Что означает бог–Солнце, встречающийся на монетах Константина? Апологеты Константина, отвечая на этот вопрос, ссылаются на авторитет итальянского археолога Рафаэля Гарруччи, который утверждает, что в этом случае Константин символизирует свое собственное лицо.

И с этим мнением нельзя не согласиться. Под влиянием своих блестящих побед, которыми он так прославился, Константин не мог победить искушения — изобразить себя на статуях в виде Аполлона или Солнца. Панегиристы долгое время выражали мысль, что и лицом Константин походил на Аполлона (Nasarii Panegyr. VI, 17, 21). Во время принесения им жертв Аполлону в стране франков ему говорили, что в этом боге он узнал самого себя. Евмений сравнивает его с Геркулесом. Поэтому, когда Константин был язычником, он изображал себя на монетах в образе Геркулеса (Hercules conservator). На одной из золотых монет этого периода он изображен с головой, окруженной венцом, этим отблеском бога–Солнца. Если на некоторых монетах Константина существует надпись «claritas reipublicae» («лучезарность (блеск, слава) государства» (лат.). — Ред.), то и здесь, вероятно, имеется в виду он сам в качестве носителя света. Несомненно также, что под громким титулом, встречаемым на монетах: «soli iurikto aeterno augusto» («единственному iurikto (?), вечному, священному (августу)» (лат.). — Ред.), опять нужно искать указание на его собственную личность; ибо кто же может думать, что здесь с именем Августа, т. е. императора, сознается в самом деле Солнце или Митра? Имя Августа никогда не прилагается к божествам.

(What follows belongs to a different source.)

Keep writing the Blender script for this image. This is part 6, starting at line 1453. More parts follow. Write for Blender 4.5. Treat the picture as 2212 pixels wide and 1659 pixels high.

После построения Константинополя мы видим Константина занятым очень удивительным делом: он приказал из Гелиополя перевезти в столицу медную статую бога–Солнца — Аполлона — и поставить ее в качестве своей собственной статуи, причем он велел несколько изменить голову статуи, оставив, впрочем, световой венец около головы (Lasaulx. Op. cit. S. 48). Вследствие такого двоякого значения эта статуя стала известна у византийских писателей то под именем статуи Солнца, то статуи Константина. Позднее эта статуя получила надпись, в которой Константин прославляется как «отблеск нового света правды» (Малах. 4, 2). Эта статуя уясняет для нас, как нужно смотреть на монеты Константина с изображением Солнца: под этим символом он имел в виду себя, а не богаСолнце.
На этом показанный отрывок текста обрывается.